The seal may be used by causing it or a facsimile thereof to be impressed or
affixed or reproduced or otherwise.

         SECTION 7. VOTING SECURITIES OWNED BY CORPORATION. Voting securities or
interests in any other corporation or entity held by the Corporation shall be
voted by the Chief Executive Officer unless the board of directors specifically
confers authority to vote with respect thereto, which authority may be general
or confined to specific instances, upon some other person or officer. Any person
authorized to vote securities shall have the power to appoint proxies, with
general power of substitution.

         SECTION 8. INSPECTION OF BOOKS AND RECORDS. Any stockholder of record,
in person or by attorney or other agent, shall, upon written demand under oath
stating the purpose thereof, have the right during the usual hours for business
to inspect for any proper purpose the Corporation's stock ledger, a list of its
stockholders, and its other books and records, and to make copies or extracts
therefrom. A proper purpose shall mean any purpose reasonably related to such
person's interest as a stockholder. In every instance where an attorney or other
agent shall be the person who seeks the right to inspection, the demand under
oath shall be accompanied by a power of attorney or such other writing which
authorizes the attorney or other agent to so act on behalf of the stockholder.
The demand under oath shall be directed to the Corporation at its registered
office in the State of Delaware or at its principal place of business.

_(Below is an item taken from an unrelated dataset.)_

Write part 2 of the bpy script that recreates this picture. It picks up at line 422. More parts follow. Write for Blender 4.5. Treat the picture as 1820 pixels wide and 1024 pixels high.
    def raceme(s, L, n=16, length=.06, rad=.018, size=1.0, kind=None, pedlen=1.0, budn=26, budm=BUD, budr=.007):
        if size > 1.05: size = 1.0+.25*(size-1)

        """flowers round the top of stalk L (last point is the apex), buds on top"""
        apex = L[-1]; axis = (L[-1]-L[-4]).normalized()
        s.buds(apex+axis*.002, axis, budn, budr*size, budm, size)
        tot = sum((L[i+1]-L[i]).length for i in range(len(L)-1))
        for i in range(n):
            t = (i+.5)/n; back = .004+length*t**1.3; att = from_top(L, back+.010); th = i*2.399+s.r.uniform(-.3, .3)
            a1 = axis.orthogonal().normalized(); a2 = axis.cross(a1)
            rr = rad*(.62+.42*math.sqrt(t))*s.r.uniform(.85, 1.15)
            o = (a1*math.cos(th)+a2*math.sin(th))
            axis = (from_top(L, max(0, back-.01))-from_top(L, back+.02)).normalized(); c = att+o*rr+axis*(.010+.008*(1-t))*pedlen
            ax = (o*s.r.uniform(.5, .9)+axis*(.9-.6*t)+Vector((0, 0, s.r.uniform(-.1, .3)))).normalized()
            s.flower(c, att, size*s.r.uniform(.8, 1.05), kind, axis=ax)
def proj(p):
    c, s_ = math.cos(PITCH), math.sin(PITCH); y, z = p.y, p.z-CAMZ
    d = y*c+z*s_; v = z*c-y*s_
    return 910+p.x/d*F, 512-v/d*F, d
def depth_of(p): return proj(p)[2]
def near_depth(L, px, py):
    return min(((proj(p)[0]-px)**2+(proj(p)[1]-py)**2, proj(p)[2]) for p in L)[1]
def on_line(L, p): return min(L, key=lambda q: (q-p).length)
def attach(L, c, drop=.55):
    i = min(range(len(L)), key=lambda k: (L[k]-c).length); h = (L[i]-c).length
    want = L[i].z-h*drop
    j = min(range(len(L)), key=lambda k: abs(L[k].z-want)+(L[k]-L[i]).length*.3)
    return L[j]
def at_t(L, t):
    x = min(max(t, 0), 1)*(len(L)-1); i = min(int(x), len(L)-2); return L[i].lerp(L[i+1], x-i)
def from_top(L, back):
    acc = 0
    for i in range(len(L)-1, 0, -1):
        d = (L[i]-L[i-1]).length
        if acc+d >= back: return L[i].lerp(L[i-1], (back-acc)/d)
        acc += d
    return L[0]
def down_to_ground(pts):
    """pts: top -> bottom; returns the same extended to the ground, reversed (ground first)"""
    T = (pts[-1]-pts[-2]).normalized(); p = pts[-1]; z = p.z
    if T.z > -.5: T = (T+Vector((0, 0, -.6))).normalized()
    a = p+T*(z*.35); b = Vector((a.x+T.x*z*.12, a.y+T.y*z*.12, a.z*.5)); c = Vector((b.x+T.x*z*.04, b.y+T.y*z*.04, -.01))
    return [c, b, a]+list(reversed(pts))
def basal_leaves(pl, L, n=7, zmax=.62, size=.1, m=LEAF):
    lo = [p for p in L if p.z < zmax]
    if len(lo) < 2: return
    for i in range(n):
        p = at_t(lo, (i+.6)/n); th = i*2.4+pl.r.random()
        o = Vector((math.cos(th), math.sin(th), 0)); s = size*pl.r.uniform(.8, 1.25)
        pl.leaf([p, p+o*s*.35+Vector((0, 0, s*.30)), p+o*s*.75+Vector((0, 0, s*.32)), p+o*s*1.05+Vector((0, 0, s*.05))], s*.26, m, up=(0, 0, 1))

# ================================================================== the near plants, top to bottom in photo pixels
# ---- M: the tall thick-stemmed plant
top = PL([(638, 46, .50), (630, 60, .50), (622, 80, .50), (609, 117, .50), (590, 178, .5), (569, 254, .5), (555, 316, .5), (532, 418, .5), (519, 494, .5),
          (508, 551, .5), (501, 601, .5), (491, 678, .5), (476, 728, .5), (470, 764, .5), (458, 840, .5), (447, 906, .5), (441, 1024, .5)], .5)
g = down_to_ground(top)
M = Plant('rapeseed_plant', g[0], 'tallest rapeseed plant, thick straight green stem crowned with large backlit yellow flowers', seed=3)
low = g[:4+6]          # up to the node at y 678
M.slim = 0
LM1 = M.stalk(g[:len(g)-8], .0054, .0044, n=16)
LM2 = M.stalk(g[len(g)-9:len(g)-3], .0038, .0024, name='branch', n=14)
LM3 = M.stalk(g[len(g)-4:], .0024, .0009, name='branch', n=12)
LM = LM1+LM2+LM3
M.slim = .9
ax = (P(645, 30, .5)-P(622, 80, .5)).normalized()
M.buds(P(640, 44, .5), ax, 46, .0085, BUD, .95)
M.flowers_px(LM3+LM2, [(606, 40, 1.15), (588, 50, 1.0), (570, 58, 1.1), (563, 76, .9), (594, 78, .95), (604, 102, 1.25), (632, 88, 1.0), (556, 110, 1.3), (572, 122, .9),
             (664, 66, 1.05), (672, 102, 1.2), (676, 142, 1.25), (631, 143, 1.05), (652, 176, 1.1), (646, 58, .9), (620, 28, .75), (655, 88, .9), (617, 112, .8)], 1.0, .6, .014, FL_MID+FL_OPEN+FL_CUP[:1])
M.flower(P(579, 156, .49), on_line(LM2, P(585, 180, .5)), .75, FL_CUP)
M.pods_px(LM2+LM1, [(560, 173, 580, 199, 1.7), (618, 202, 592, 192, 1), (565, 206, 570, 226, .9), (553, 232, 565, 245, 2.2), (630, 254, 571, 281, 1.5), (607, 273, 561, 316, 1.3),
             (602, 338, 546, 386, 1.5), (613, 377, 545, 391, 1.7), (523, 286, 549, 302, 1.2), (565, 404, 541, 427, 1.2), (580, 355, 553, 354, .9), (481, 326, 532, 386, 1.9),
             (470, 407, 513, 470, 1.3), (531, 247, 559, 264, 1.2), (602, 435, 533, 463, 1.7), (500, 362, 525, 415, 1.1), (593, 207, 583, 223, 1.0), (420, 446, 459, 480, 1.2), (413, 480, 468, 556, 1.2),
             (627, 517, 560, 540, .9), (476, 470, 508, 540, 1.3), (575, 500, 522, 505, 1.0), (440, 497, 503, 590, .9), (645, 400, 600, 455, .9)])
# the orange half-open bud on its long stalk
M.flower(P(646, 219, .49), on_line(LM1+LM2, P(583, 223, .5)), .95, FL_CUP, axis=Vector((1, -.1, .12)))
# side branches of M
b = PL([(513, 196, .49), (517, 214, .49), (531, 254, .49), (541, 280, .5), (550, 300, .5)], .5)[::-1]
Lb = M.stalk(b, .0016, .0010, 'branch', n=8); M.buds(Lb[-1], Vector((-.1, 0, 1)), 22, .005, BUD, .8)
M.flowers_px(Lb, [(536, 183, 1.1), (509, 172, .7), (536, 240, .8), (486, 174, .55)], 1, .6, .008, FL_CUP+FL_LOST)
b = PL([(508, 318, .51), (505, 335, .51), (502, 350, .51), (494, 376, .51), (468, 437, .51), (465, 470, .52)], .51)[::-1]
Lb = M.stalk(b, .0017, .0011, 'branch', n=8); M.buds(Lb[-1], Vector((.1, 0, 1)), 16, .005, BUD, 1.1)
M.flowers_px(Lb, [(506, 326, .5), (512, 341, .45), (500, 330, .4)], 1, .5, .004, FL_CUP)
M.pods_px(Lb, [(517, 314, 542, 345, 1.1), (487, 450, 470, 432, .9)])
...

         SECTION 9.        SECTION HEADINGS.  Section headings in these By-laws
are for convenience of reference only and shall not be given any substantive
effect in limiting or otherwise construing any provision herein.

         SECTION 10. INCONSISTENT PROVISIONS. In the event that any provision of
these By-laws is or becomes inconsistent with any provision of the certificate
of incorporation, the General Corporation Law of the State of Delaware or any
other applicable law, the provision of these By-

                                      -15-



laws shall not be given any effect to the extent of such inconsistency but
shall otherwise be given full force and effect.



                                  ARTICLE VIII


                                   AMENDMENTS

         These By-laws may be amended, altered, or repealed and new By-laws
adopted at any meeting of the stockholders by a majority vote.